Di conseguenza la percentuale di carbonio-14 nel tronco degli alberi è un altro indicatore del livello di attività del Sole.

L’esistenza di alberi millenari (es. pinus aristata) ha consentito lo studio della percentuale di carbonio-14 nell’atmosfera per un periodo di circa 7 mila anni e i risultati sono veramente interessanti.
Innanzitutto lo studio conferma il brusco calo dell’attività solare in corrispondenza del Minimo di Maunder; inoltre l’andamento del livello di carbonio-14 rivela che il Minimo di Maunder non fu l’unico.
Sono stati scoperti altri undici periodi caratterizzati da una diminuzione dell’attività del Sole alternati a periodi in cui l’attività solare subì un forte incremento.

Gli effetti sul clima terrestre potrebbero essere notevoli anche se non tutti gli scienziati concordano su questa relazione.
Sta di fatto comunque che il Minimo di Maunder cadde nel bel mezzo della Piccola Età Glaciale, un periodo che va dal 1450 al 1850 con un clima insolitamente freddo caratterizzato da un forte abbassamento delle temperature medie e da una forte espansione dei ghiacciai.
Al contrario il Massimo Medioevale, un periodo insolitamente caldo che va dal 1100 al 1250, coincide con periodo di forte attività solare.

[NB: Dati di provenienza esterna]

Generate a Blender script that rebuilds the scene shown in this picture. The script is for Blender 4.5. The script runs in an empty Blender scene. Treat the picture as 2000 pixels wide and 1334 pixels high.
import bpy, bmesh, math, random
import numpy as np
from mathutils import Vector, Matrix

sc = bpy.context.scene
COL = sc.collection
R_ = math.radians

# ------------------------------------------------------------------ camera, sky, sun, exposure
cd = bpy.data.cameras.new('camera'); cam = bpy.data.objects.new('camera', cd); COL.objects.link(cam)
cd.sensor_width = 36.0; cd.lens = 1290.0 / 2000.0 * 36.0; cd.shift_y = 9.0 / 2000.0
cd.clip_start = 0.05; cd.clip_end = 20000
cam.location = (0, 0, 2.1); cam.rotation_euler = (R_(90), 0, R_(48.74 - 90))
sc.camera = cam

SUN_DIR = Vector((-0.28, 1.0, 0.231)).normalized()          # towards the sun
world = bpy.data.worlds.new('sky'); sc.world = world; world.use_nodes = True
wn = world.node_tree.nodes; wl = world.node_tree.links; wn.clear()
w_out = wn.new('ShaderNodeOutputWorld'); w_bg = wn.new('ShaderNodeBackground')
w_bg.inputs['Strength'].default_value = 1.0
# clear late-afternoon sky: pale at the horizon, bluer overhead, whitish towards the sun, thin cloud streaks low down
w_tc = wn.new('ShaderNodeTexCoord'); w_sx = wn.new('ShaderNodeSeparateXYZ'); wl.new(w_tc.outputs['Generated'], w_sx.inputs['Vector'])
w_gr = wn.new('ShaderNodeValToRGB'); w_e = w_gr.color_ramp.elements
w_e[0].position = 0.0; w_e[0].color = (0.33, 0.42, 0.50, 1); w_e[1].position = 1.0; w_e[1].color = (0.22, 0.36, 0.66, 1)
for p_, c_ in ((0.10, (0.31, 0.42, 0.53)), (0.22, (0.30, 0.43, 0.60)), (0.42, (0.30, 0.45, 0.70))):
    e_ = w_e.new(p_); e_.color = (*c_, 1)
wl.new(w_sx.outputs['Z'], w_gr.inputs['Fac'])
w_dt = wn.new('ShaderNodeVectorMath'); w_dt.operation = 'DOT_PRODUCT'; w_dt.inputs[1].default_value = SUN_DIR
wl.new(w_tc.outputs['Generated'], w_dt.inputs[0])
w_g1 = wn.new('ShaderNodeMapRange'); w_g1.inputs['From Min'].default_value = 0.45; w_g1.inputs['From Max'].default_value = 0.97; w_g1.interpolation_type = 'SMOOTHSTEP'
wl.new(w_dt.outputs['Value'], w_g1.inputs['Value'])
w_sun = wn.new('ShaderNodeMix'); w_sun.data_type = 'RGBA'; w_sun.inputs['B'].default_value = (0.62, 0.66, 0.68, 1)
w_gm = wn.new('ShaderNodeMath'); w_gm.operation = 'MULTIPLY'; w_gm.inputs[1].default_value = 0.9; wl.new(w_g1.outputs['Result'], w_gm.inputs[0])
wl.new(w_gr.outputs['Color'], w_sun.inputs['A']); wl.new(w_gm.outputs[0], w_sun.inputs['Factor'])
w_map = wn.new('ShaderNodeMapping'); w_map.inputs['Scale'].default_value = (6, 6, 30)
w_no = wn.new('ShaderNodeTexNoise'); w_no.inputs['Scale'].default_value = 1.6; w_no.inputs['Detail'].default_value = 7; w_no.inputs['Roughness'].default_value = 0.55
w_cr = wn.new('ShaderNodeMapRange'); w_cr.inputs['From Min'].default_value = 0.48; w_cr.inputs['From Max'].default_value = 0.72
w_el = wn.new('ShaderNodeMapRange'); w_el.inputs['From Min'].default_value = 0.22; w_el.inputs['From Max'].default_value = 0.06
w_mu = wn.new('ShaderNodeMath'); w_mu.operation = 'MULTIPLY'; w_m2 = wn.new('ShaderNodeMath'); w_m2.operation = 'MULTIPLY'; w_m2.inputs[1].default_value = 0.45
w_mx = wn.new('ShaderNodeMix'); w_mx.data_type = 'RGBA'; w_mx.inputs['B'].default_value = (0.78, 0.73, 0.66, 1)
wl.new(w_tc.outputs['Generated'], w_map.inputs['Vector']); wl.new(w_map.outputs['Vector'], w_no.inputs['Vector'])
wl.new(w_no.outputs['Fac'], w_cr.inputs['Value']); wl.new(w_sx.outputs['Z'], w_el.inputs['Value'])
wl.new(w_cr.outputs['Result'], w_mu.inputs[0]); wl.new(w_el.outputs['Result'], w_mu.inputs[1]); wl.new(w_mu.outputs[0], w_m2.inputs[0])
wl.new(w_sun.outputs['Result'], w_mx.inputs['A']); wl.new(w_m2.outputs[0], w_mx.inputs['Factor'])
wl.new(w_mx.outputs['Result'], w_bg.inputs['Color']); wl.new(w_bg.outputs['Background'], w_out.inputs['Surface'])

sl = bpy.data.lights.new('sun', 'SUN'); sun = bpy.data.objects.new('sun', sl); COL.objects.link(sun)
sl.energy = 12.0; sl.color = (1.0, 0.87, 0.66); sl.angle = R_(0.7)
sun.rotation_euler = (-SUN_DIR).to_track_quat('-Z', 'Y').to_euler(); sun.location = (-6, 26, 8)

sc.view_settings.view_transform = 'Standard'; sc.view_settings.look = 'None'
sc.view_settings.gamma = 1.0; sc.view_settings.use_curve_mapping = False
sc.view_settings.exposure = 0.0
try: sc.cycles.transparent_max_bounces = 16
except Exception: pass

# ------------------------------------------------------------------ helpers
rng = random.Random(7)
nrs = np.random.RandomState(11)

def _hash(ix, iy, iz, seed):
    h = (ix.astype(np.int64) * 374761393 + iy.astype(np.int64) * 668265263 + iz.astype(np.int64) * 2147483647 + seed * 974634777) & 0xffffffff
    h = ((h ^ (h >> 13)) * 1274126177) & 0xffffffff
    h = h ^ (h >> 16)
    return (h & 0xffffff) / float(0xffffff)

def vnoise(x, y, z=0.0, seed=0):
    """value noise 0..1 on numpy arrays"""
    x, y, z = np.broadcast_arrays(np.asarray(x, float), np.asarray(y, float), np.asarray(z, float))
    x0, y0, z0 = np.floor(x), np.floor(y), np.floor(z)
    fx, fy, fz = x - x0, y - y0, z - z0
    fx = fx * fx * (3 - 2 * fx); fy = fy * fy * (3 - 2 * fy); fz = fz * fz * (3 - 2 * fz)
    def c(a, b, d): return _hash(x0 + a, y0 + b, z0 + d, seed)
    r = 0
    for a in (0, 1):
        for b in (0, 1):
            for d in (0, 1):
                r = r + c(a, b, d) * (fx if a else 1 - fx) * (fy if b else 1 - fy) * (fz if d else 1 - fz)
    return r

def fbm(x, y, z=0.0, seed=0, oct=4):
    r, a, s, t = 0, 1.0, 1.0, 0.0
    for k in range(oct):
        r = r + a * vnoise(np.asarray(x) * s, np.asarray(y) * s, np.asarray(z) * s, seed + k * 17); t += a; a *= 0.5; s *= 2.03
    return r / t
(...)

Oggi il tema dei mutamenti climatici è di grande attualità; alcuni modelli matematici utilizzati dai climatologi per studiare l’andamento del clima del nostro pianeta tendono a minimizzare gli effetti della variazione dell’attività solare concentrandosi principalmente sul contributo delle attività umane (imputato numero uno: l’accumulo di anidride carbonica nell’atmosfera a causa del massiccio impiego di combustibili fossili); però, alla luce di quanto visto fino ad’ora, ritengo personalmente che tenere in poca considerazione l’attività solare sia un grosso errore.